Supplied entries =
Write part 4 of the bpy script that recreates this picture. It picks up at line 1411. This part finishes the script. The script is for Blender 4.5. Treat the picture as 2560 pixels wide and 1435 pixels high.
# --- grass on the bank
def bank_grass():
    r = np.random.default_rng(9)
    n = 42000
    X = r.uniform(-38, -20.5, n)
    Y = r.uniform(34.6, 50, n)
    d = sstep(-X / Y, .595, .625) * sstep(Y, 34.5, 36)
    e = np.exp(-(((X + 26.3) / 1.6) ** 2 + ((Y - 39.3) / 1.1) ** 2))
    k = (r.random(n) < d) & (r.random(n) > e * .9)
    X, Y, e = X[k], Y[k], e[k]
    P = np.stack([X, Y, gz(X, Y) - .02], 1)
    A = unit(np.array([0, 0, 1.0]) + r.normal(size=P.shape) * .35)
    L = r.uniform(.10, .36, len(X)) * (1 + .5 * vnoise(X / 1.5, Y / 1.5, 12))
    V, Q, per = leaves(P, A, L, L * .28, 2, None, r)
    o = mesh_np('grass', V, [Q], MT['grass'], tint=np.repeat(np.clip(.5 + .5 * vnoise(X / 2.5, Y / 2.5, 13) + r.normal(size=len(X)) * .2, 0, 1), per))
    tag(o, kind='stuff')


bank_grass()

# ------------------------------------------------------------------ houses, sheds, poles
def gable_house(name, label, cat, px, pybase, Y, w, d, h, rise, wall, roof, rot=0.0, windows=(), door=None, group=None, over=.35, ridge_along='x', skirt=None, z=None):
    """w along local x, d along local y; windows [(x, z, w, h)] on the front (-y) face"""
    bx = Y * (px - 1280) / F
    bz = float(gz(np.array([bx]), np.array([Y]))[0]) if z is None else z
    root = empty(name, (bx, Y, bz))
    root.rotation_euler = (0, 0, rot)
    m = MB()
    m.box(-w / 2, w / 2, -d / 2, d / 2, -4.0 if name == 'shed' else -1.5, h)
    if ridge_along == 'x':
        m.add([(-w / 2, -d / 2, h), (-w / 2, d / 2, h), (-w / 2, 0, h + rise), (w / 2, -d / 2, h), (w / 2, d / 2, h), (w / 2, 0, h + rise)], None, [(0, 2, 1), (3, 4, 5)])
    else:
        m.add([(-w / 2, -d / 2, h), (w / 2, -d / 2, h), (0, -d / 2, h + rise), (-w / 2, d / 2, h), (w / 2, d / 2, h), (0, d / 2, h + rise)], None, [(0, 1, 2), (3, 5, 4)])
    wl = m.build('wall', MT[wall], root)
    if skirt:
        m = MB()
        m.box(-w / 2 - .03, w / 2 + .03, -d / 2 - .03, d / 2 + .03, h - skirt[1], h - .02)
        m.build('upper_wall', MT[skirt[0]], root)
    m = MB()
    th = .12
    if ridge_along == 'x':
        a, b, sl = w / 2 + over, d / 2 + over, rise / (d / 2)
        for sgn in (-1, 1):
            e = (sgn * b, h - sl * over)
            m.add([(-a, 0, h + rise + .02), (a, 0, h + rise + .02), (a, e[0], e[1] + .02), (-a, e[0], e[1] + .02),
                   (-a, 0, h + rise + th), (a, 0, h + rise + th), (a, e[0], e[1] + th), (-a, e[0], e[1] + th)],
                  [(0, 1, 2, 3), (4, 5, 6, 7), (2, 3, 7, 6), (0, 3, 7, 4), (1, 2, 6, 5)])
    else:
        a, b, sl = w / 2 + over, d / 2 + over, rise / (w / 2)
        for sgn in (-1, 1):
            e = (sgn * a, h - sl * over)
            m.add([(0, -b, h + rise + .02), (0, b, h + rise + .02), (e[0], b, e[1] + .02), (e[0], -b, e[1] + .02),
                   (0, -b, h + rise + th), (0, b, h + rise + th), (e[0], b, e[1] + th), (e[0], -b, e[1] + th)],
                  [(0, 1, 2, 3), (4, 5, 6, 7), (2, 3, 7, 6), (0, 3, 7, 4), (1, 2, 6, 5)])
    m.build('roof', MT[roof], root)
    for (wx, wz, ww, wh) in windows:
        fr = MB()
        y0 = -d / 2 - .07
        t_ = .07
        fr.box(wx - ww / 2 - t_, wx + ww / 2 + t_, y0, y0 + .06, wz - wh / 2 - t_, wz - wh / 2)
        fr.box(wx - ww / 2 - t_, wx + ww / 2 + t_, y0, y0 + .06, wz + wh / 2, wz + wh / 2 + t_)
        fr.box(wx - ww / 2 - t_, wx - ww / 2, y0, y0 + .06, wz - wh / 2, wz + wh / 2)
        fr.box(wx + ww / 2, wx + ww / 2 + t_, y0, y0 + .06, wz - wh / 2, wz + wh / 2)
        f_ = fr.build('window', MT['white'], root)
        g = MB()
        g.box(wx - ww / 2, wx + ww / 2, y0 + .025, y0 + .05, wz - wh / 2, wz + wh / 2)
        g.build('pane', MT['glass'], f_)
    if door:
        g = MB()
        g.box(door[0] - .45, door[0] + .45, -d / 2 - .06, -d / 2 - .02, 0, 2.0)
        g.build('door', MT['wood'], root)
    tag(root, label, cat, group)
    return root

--

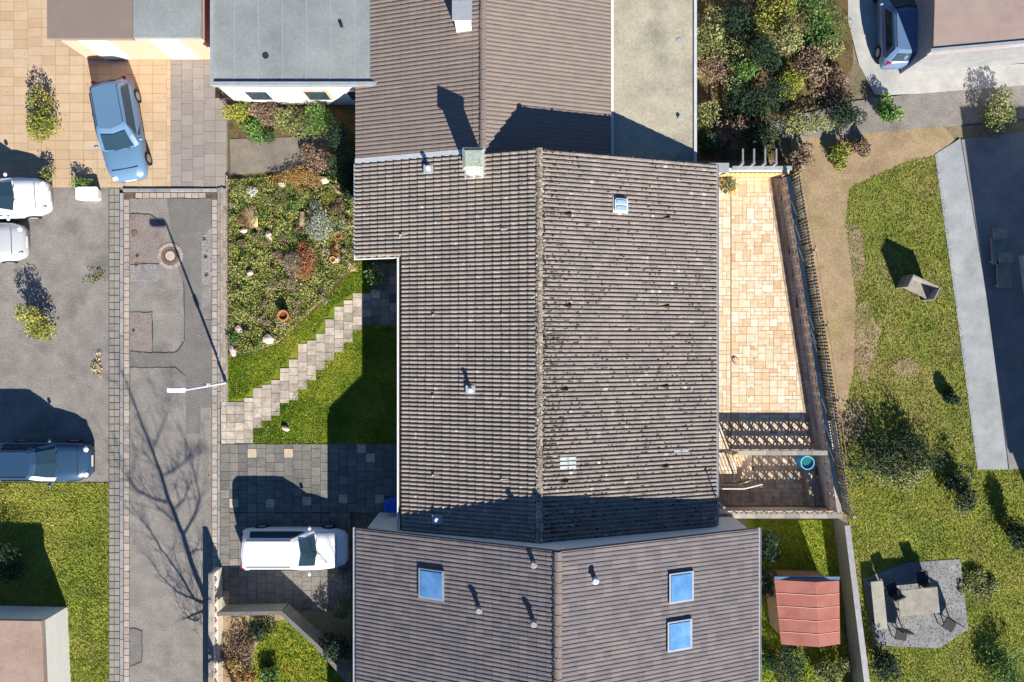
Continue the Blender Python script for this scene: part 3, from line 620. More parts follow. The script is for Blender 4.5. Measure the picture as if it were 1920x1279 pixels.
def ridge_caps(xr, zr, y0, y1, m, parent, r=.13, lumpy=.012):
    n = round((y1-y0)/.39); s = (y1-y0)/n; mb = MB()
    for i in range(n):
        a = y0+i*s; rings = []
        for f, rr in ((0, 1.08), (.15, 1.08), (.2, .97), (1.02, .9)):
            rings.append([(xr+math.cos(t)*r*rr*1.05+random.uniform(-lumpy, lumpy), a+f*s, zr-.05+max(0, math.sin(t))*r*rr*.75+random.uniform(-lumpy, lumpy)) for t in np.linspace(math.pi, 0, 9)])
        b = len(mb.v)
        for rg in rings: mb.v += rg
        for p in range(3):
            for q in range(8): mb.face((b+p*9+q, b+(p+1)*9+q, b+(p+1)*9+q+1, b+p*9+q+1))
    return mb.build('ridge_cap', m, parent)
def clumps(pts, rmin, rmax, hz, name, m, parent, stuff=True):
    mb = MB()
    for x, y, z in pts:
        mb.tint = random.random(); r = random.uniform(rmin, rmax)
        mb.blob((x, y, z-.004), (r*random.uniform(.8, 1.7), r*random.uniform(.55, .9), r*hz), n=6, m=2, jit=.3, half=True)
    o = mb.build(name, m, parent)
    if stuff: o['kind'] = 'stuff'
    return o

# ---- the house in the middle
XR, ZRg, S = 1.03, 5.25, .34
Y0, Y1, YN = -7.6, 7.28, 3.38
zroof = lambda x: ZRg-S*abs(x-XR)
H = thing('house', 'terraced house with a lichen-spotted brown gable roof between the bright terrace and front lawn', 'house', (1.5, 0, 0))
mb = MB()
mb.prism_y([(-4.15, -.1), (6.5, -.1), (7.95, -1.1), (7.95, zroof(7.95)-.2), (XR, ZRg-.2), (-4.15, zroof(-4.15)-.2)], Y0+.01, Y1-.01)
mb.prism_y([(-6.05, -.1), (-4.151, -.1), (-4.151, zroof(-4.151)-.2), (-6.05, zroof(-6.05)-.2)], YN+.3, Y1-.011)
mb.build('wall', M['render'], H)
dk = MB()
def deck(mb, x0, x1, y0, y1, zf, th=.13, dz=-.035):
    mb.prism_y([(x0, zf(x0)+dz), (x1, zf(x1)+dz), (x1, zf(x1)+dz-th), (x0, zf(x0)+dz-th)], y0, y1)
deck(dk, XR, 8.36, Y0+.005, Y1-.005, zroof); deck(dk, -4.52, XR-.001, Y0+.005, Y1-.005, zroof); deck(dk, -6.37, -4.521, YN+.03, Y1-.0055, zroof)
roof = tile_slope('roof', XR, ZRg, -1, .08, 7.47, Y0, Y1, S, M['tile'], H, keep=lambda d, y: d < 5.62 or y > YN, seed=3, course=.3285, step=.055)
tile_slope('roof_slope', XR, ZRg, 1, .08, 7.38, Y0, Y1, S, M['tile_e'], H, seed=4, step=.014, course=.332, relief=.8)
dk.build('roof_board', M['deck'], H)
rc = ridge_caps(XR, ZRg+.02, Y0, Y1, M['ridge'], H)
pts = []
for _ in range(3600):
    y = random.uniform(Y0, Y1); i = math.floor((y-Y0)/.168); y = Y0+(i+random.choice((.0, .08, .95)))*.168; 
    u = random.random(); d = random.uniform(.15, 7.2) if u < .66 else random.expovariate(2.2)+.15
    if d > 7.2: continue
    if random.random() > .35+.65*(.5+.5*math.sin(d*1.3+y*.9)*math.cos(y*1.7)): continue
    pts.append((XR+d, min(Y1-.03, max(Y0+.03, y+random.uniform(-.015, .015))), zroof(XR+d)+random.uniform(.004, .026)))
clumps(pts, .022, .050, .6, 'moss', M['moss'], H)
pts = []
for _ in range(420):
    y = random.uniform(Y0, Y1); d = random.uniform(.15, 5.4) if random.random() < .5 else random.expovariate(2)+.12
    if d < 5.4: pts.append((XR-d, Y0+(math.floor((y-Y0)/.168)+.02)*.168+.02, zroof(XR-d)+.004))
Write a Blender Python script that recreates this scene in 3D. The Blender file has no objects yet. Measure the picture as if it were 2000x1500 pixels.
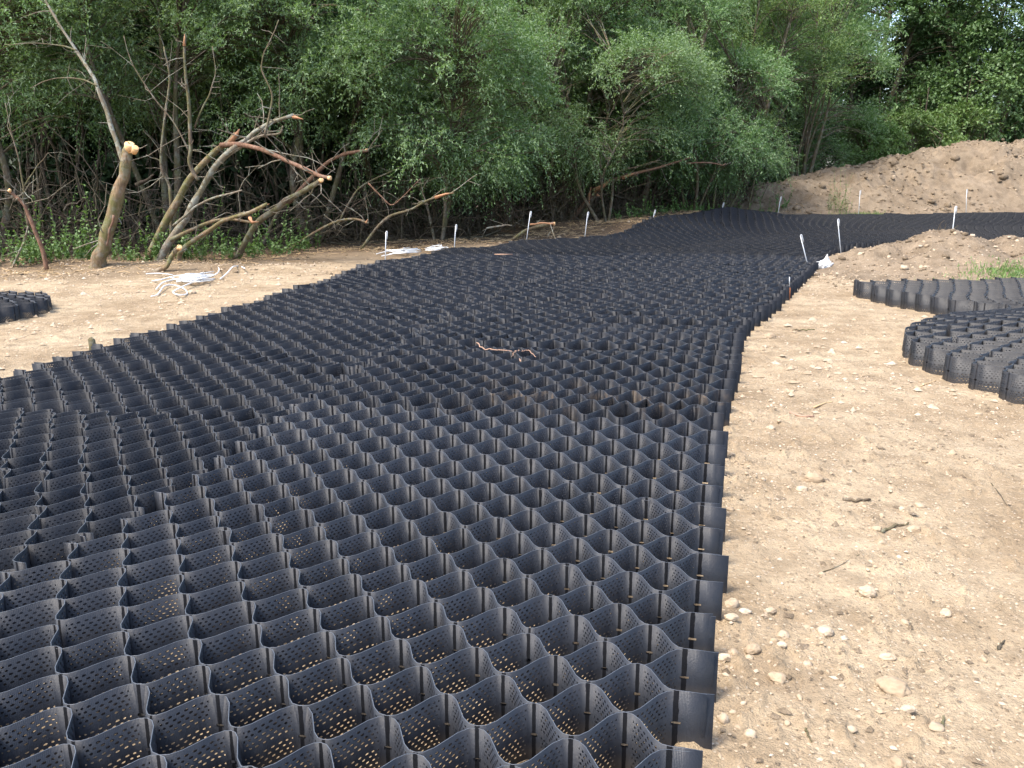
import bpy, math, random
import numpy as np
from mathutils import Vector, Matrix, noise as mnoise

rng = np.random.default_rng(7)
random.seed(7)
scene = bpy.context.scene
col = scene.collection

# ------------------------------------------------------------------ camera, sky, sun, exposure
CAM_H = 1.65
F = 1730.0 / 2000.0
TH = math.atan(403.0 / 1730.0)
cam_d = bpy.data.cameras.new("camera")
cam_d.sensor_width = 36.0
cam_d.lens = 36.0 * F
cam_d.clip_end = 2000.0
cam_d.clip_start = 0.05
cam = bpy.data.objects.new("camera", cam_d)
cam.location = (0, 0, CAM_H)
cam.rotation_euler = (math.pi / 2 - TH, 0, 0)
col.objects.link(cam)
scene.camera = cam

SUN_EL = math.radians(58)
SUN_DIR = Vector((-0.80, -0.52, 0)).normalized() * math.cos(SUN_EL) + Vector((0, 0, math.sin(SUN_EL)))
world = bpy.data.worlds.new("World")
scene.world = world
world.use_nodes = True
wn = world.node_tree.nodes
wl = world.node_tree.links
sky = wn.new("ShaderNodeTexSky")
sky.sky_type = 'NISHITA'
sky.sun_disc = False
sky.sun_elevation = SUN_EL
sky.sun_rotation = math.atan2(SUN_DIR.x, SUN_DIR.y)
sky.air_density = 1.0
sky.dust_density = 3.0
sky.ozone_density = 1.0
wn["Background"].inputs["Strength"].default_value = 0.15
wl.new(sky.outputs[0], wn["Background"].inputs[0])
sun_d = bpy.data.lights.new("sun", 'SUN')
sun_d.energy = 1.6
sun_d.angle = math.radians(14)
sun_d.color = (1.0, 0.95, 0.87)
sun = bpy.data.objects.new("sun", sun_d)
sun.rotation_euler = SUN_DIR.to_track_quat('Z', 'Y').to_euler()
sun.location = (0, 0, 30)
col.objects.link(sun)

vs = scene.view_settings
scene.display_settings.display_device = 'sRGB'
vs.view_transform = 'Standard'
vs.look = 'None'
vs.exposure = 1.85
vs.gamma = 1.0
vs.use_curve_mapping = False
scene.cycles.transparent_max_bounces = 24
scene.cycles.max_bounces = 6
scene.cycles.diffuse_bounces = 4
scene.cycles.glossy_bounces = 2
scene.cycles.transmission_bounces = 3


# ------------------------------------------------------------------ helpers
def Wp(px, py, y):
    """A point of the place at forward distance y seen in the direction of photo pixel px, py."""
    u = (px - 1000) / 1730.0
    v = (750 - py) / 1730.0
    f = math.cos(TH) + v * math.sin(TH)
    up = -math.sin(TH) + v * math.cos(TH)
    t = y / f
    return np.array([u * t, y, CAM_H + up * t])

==

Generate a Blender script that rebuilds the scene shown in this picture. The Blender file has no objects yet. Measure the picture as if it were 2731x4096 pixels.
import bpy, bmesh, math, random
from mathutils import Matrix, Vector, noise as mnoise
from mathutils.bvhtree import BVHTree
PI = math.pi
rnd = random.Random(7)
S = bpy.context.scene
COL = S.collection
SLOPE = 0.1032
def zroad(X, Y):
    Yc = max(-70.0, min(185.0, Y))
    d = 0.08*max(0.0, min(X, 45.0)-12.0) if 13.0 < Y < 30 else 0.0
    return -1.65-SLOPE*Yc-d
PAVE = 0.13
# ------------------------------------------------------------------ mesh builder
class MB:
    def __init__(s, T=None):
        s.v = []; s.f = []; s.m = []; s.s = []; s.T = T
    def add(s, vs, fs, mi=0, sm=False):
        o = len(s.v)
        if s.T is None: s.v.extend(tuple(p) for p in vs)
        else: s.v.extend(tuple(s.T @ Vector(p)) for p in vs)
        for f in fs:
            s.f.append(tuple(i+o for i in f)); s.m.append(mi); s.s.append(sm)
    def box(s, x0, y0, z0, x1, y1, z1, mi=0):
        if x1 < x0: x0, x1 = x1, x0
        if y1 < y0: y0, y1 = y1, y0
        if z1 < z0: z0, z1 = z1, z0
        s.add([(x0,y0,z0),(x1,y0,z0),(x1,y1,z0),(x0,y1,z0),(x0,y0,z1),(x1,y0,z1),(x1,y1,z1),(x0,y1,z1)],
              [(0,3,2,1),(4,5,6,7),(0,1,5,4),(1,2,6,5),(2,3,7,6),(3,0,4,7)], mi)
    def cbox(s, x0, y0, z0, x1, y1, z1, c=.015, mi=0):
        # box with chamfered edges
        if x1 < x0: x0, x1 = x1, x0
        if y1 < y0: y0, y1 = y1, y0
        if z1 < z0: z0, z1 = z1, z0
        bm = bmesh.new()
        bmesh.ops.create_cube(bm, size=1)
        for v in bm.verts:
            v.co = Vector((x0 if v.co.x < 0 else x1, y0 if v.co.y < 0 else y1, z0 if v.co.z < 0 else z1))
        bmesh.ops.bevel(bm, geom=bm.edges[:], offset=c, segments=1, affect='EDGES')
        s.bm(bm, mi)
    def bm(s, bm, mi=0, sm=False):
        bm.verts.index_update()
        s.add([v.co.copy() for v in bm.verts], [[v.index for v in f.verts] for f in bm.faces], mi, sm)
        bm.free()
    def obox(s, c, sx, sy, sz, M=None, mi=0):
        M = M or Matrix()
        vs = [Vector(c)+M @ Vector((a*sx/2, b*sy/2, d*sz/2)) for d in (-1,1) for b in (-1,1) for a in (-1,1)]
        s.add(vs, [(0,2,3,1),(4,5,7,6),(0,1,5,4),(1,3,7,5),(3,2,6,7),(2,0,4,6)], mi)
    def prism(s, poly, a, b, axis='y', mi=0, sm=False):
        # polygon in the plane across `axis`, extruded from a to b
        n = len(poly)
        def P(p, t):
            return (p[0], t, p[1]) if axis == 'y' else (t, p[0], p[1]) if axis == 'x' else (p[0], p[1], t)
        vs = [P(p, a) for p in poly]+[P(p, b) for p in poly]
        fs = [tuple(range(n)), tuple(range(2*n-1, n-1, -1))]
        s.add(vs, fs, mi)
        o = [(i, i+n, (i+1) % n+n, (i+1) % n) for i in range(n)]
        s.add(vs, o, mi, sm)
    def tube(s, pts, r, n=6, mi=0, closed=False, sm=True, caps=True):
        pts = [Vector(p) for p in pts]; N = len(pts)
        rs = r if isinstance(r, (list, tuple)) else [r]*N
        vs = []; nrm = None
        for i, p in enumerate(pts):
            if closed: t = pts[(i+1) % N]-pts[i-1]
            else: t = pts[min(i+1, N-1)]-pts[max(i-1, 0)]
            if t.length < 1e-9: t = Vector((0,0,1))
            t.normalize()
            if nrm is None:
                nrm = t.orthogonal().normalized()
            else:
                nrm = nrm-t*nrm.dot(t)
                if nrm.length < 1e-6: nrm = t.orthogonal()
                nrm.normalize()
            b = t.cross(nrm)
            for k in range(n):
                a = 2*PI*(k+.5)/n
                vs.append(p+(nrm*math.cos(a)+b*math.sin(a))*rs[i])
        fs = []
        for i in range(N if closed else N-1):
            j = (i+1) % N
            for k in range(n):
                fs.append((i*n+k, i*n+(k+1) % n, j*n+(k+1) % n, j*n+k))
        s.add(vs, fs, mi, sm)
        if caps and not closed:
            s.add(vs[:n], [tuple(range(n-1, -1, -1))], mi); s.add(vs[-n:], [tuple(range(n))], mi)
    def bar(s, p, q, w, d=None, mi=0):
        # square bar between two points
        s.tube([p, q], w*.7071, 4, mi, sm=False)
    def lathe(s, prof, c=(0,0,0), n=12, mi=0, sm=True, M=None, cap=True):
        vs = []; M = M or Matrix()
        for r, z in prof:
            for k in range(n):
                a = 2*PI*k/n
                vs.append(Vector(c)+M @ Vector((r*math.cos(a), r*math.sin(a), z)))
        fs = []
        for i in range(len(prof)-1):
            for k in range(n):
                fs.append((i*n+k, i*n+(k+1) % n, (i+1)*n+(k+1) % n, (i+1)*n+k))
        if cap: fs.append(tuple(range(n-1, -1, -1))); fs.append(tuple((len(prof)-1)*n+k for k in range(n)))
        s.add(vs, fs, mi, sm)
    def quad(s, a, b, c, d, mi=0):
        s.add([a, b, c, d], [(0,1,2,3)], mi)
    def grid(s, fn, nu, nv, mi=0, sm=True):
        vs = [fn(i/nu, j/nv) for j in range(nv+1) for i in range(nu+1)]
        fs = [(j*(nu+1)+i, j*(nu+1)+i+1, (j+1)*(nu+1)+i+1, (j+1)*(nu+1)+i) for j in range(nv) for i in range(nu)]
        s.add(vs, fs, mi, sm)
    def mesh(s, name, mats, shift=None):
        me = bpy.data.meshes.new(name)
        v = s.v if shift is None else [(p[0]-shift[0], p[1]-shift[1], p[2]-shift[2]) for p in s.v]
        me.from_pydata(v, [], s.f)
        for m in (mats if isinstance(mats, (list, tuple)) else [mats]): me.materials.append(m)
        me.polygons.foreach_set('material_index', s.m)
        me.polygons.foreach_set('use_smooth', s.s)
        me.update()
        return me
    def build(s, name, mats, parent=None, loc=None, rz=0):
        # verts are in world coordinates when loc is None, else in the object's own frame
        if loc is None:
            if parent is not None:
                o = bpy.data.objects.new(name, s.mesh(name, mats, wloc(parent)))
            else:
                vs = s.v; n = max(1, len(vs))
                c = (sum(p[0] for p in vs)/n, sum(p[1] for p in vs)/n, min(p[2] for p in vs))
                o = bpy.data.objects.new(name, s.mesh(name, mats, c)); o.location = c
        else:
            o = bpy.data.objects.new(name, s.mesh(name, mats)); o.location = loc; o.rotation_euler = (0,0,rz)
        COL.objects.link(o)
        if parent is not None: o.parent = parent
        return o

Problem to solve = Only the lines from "Write a Blender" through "from mathutils import Vector, Matrix, noise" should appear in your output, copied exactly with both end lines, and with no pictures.

Solution to the problem =
Write a Blender Python script that recreates this scene in 3D. The Blender file has no objects yet. Measure the picture as if it were 2000x1500 pixels.
import bpy, math, random
import numpy as np
from mathutils import Vector, Matrix, noise as mnoise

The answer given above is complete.